[Begin]

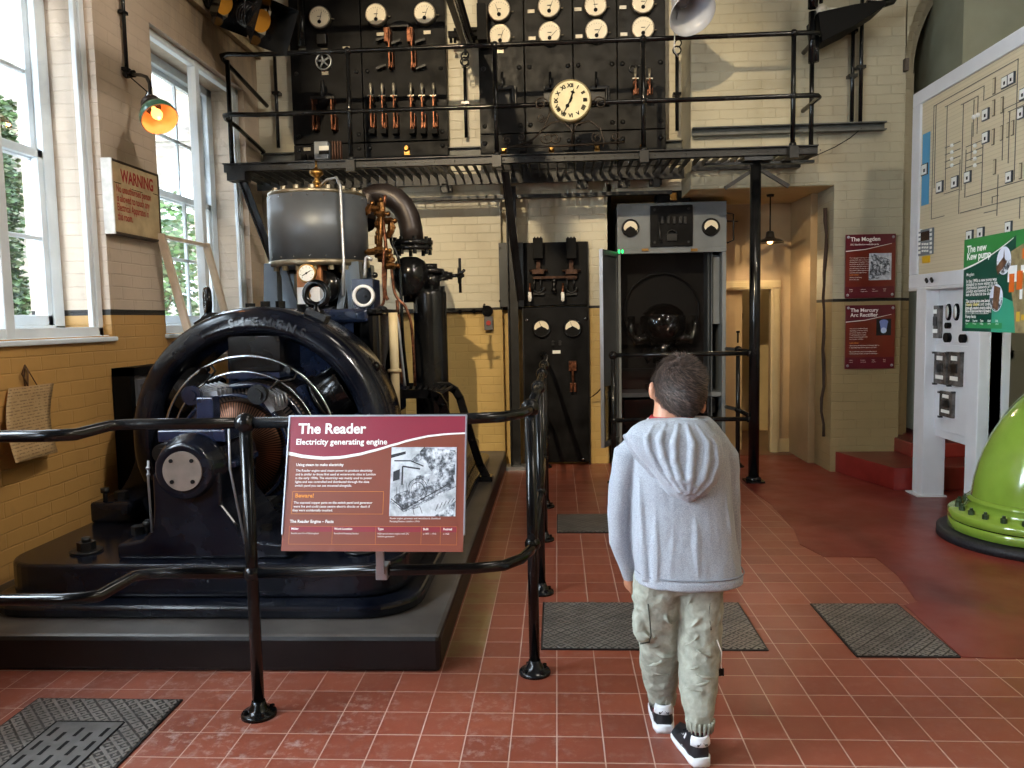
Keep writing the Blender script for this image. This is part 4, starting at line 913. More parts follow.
# ================================================================ SWITCHBOARDS
YS = 7.16     # face of the slate
def round_gauge(parent, x, y, r=.1, Y=YS, dial='dial', needle=60):
    c = at(x, y, Y=Y-.06)
    b = B(); b.lathe([(r*.98, .055), (r*1.0, .02), (r*.99, .0), (r*.93, -.012), (r*.86, -.004)], c, (0, 1, 0), 32); b.cyl(c+Vector((r*1.0, .03, -r*.1)), c+Vector((r*1.25, .03, -r*.1)), .006, n=6)
    case = obj('gauge_case', b, pm('gauge rim', '8E8676', .3, .7, .2, 20) if 'rimm' not in MT else MT['rimm'], parent)
    b = B(); b.cyl(c+Vector((0, -.008, 0)), c+Vector((0, .0, 0)), r*.88, n=32); d_ = obj('gauge_dial', b, MT[dial], case)
    b = B(); o_ = c+Vector((0, -.012, 0)); pv = o_-Vector((0, 0, r*.45))
    b.cyl(pv+Vector((0, -.004, 0)), pv, r*.17, n=16)
    for k in range(11):
        q = math.radians(150-k*12); e = Vector((math.cos(q), 0, math.sin(q))); b.obox(pv+e*r*1.02, r*.09, .002, r*.022, e)
    e = Vector((math.cos(math.radians(needle)), 0, math.sin(math.radians(needle)))); b.obox(pv+e*r*.5, r*.8, .002, r*.03, e)
    b.obox(o_+Vector((0, 0, r*.02)), r*.35, .002, r*.05, (1, 0, 0))
    obj('gauge_markings', b, MT['ink'], case)
MT['rimm'] = pm('gauge rim', '8E8676', .3, .7, .2, 20)
def nameplate(b, x, y, w=7, h=3.2, Y=YS):
    a_ = at(x-w/2, y-h/2, Y=Y-.012); c_ = at(x+w/2, y+h/2, Y=Y-.012); b.box(a_.x, c_.x, Y-.008, Y, c_.z, a_.z)
def knife(parent, x, ytop, ybot, hand=12, Y=YS, mt='copper', dx=2.5):
    P_ = lambda X_, Y_: at(X_, Y_, Y=Y-.06)
    b = B(); m1 = (ytop+ybot)/2
    a_, c_ = P_(x, ytop), P_(x, ybot)
    b.box(a_.x-.007, a_.x+.007, Y-.12, Y-.03, c_.z+.02, a_.z); b.box(a_.x-.014, a_.x+.014, Y-.07, Y, a_.z-.04, a_.z+.0); b.box(a_.x-.017, a_.x+.017, Y-.08, Y, c_.z+.02, c_.z+.07)
    b.box(a_.x+.022, a_.x+.029, Y-.09, Y, c_.z+.03, (a_.z+c_.z)/2)
    k_ = obj('knife_switch', b, MT[mt], parent, bevel=.002)
    if hand:
        h_ = P_(x, ytop-hand)
        b = B(); b.lathe([(.007, 0), (.012, .03), (.014, .09), (.009, h_.z-a_.z)], (a_.x, Y-.09, a_.z), n=10); b.box(a_.x-.028, a_.x+.028, Y-.11, Y-.07, a_.z-.006, a_.z+.006); obj('switch_handle', b, MT['plate'], k_)
        b = B(); b.box(a_.x-.026, a_.x+.026, Y-.10, Y, c_.z-.03, c_.z+.012); b.ball((a_.x+.01, Y-.06, a_.z-.05), .018, 8); obj('switch_clip', b, MT['ink'], k_)
    return k_
sw1 = thing('switchboard', 'tall black slate switchboard with a row of six copper knife switches', 'switchboard', (-1.7, 7.2, 2.66))
X0, X1 = at(292, 100, Y=YS).x, at(447, 100, Y=YS).x; XS = at(363, 100, Y=YS).x
z0, zs, z1 = 2.672, at(400, 141.5, Y=YS).z, 4.45
for (a_, c_) in ((X0, XS-.004), (XS+.004, X1)):
    b = B(); b.box(a_, c_, YS, YS+.05, zs+.004, z1); b.box(a_, c_, YS, YS+.05, z0, zs-.004); obj('slate_slab', b, MT['slate'], sw1, bevel=.004)
b = B(); b.box(X0-.03, X1+.03, YS+.05, YS+.09, z0, z0+.05); b.box(X0, X0+.04, YS+.05, 7.26, z0, z1); b.box(X1-.04, X1, YS+.05, 7.26, z0, z1); obj('mounting_frame', b, MT['steel_b'], sw1)
b = B()
for x in (X0+.05, XS-.05, XS+.05, X1-.05):
    for yy in (70, 133, 147): z = at(400, yy, Y=YS).z; b.lathe([(.02, 0), (.016, -.012), (0, -.014)], (x, YS, z), (0, 1, 0), 12)
obj('slab_bolt', b, MT['steel_b'], sw1, split=.003)
for x, y, n_ in ((319.5, 17, 75), (376, 14.5, 80), (424.5, 13, 70)): round_gauge(sw1, x, y, .098, needle=n_)
b = B()
for q in ((324, 50), (302, 50), (325, 73), (346, 48), (380, 34), (427, 32), (307, 149)): nameplate(b, *q)
obj('name_plate', b, MT['plate'], sw1, split=.003)
b = B()   # glazed round relay and small box
c_ = at(323, 61, Y=YS-.05); b.lring([(.075, 0), (.062, 0), (.062, -.03), (.07, -.035), (.075, -.03)], c_+Vector((0, .04, 0)), (0, 1, 0), 28)
for k in range(5): q = k*1.256+.5; b.cyl(c_, c_+Vector((math.cos(q)*.06, 0, math.sin(q)*.06)), .008, n=6)
b.ball(c_, .022, 8); obj('rotary_relay', b, MT['silver'], sw1)
b = B(); a_, c_ = at(318, 36, Y=YS), at(328, 46, Y=YS); b.box(a_.x, c_.x, YS-.06, YS, c_.z, a_.z); obj('fuse_box', b, MT['steel_b'], sw1, bevel=.006)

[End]

WHAT IS REQUIRED
Go through the listing above and quote it exactly, apart from its images.

RESULT FOR THIS TASK
Keep writing the Blender script for this image. This is part 4, starting at line 913. More parts follow.
# ================================================================ SWITCHBOARDS
YS = 7.16     # face of the slate
def round_gauge(parent, x, y, r=.1, Y=YS, dial='dial', needle=60):
    c = at(x, y, Y=Y-.06)
    b = B(); b.lathe([(r*.98, .055), (r*1.0, .02), (r*.99, .0), (r*.93, -.012), (r*.86, -.004)], c, (0, 1, 0), 32); b.cyl(c+Vector((r*1.0, .03, -r*.1)), c+Vector((r*1.25, .03, -r*.1)), .006, n=6)
    case = obj('gauge_case', b, pm('gauge rim', '8E8676', .3, .7, .2, 20) if 'rimm' not in MT else MT['rimm'], parent)
    b = B(); b.cyl(c+Vector((0, -.008, 0)), c+Vector((0, .0, 0)), r*.88, n=32); d_ = obj('gauge_dial', b, MT[dial], case)
    b = B(); o_ = c+Vector((0, -.012, 0)); pv = o_-Vector((0, 0, r*.45))
    b.cyl(pv+Vector((0, -.004, 0)), pv, r*.17, n=16)
    for k in range(11):
        q = math.radians(150-k*12); e = Vector((math.cos(q), 0, math.sin(q))); b.obox(pv+e*r*1.02, r*.09, .002, r*.022, e)
    e = Vector((math.cos(math.radians(needle)), 0, math.sin(math.radians(needle)))); b.obox(pv+e*r*.5, r*.8, .002, r*.03, e)
    b.obox(o_+Vector((0, 0, r*.02)), r*.35, .002, r*.05, (1, 0, 0))
    obj('gauge_markings', b, MT['ink'], case)
MT['rimm'] = pm('gauge rim', '8E8676', .3, .7, .2, 20)
def nameplate(b, x, y, w=7, h=3.2, Y=YS):
    a_ = at(x-w/2, y-h/2, Y=Y-.012); c_ = at(x+w/2, y+h/2, Y=Y-.012); b.box(a_.x, c_.x, Y-.008, Y, c_.z, a_.z)
def knife(parent, x, ytop, ybot, hand=12, Y=YS, mt='copper', dx=2.5):
    P_ = lambda X_, Y_: at(X_, Y_, Y=Y-.06)
    b = B(); m1 = (ytop+ybot)/2
    a_, c_ = P_(x, ytop), P_(x, ybot)
    b.box(a_.x-.007, a_.x+.007, Y-.12, Y-.03, c_.z+.02, a_.z); b.box(a_.x-.014, a_.x+.014, Y-.07, Y, a_.z-.04, a_.z+.0); b.box(a_.x-.017, a_.x+.017, Y-.08, Y, c_.z+.02, c_.z+.07)
    b.box(a_.x+.022, a_.x+.029, Y-.09, Y, c_.z+.03, (a_.z+c_.z)/2)
    k_ = obj('knife_switch', b, MT[mt], parent, bevel=.002)
    if hand:
        h_ = P_(x, ytop-hand)
        b = B(); b.lathe([(.007, 0), (.012, .03), (.014, .09), (.009, h_.z-a_.z)], (a_.x, Y-.09, a_.z), n=10); b.box(a_.x-.028, a_.x+.028, Y-.11, Y-.07, a_.z-.006, a_.z+.006); obj('switch_handle', b, MT['plate'], k_)
        b = B(); b.box(a_.x-.026, a_.x+.026, Y-.10, Y, c_.z-.03, c_.z+.012); b.ball((a_.x+.01, Y-.06, a_.z-.05), .018, 8); obj('switch_clip', b, MT['ink'], k_)
    return k_
sw1 = thing('switchboard', 'tall black slate switchboard with a row of six copper knife switches', 'switchboard', (-1.7, 7.2, 2.66))
X0, X1 = at(292, 100, Y=YS).x, at(447, 100, Y=YS).x; XS = at(363, 100, Y=YS).x
z0, zs, z1 = 2.672, at(400, 141.5, Y=YS).z, 4.45
for (a_, c_) in ((X0, XS-.004), (XS+.004, X1)):
    b = B(); b.box(a_, c_, YS, YS+.05, zs+.004, z1); b.box(a_, c_, YS, YS+.05, z0, zs-.004); obj('slate_slab', b, MT['slate'], sw1, bevel=.004)
b = B(); b.box(X0-.03, X1+.03, YS+.05, YS+.09, z0, z0+.05); b.box(X0, X0+.04, YS+.05, 7.26, z0, z1); b.box(X1-.04, X1, YS+.05, 7.26, z0, z1); obj('mounting_frame', b, MT['steel_b'], sw1)
b = B()
for x in (X0+.05, XS-.05, XS+.05, X1-.05):
    for yy in (70, 133, 147): z = at(400, yy, Y=YS).z; b.lathe([(.02, 0), (.016, -.012), (0, -.014)], (x, YS, z), (0, 1, 0), 12)
obj('slab_bolt', b, MT['steel_b'], sw1, split=.003)
for x, y, n_ in ((319.5, 17, 75), (376, 14.5, 80), (424.5, 13, 70)): round_gauge(sw1, x, y, .098, needle=n_)
b = B()
for q in ((324, 50), (302, 50), (325, 73), (346, 48), (380, 34), (427, 32), (307, 149)): nameplate(b, *q)
obj('name_plate', b, MT['plate'], sw1, split=.003)
b = B()   # glazed round relay and small box
c_ = at(323, 61, Y=YS-.05); b.lring([(.075, 0), (.062, 0), (.062, -.03), (.07, -.035), (.075, -.03)], c_+Vector((0, .04, 0)), (0, 1, 0), 28)
for k in range(5): q = k*1.256+.5; b.cyl(c_, c_+Vector((math.cos(q)*.06, 0, math.sin(q)*.06)), .008, n=6)
b.ball(c_, .022, 8); obj('rotary_relay', b, MT['silver'], sw1)
b = B(); a_, c_ = at(318, 36, Y=YS), at(328, 46, Y=YS); b.box(a_.x, c_.x, YS-.06, YS, c_.z, a_.z); obj('fuse_box', b, MT['steel_b'], sw1, bevel=.006)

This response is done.